Financial Clarity Coaching Blog

Novelty Versus Usefulness a Financial Perspective

Don’t be seduced by an impulsive attraction to novelty, instead carefully examine its usefulness…

Ohhh so good right?! Here’s my interpretation…

It’s too easy to fall victim to the new and shiny, but what happens when the newness and shininess wears off? Does it retain its usefulness or does it become something you donate or give away in the future? I can name SEVERAL things we’ve bought only to almost pay someone to take from us in the future.

Here’s an example…

The creator (as well as many investors including Steve Jobs) of the failed Segway thought that it would complement transportation and even stated that it could replace cars in some major congested cities. Ultimately, the Segway failed because the novelty wore off and its usefulness disappeared. Now, the optimist in me believes that the Segway wasn’t a complete failure as it proved functional for cops in airports or during large scale gatherings and it opened the door for the new novel devices like the One-Wheel @onewheel. One Wheel is cool and I’d love to have one, but expensive for most of us because of its usefulness aimed at a small population of people. In my opinion, similarly to why the Segway never took off the way they had envisioned.

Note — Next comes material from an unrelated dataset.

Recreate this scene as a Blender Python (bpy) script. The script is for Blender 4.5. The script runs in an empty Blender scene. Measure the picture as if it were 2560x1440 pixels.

Surprisingly, roller blades have made a huge come back. Where’s my 80s/90s kids at?? 🙋🏻‍♂️

Personal finance and what we spend our money on should be met with the same thought. “Will this device, thing, etc be useful in my day-to-day even once the newness rubs off”? Should be the question we all ask ourselves before completing the transaction.

Novelty = Want
Usefulness = Need

Those who succeed with money understand the difference between the two.

What’s a purchase you later regretted making?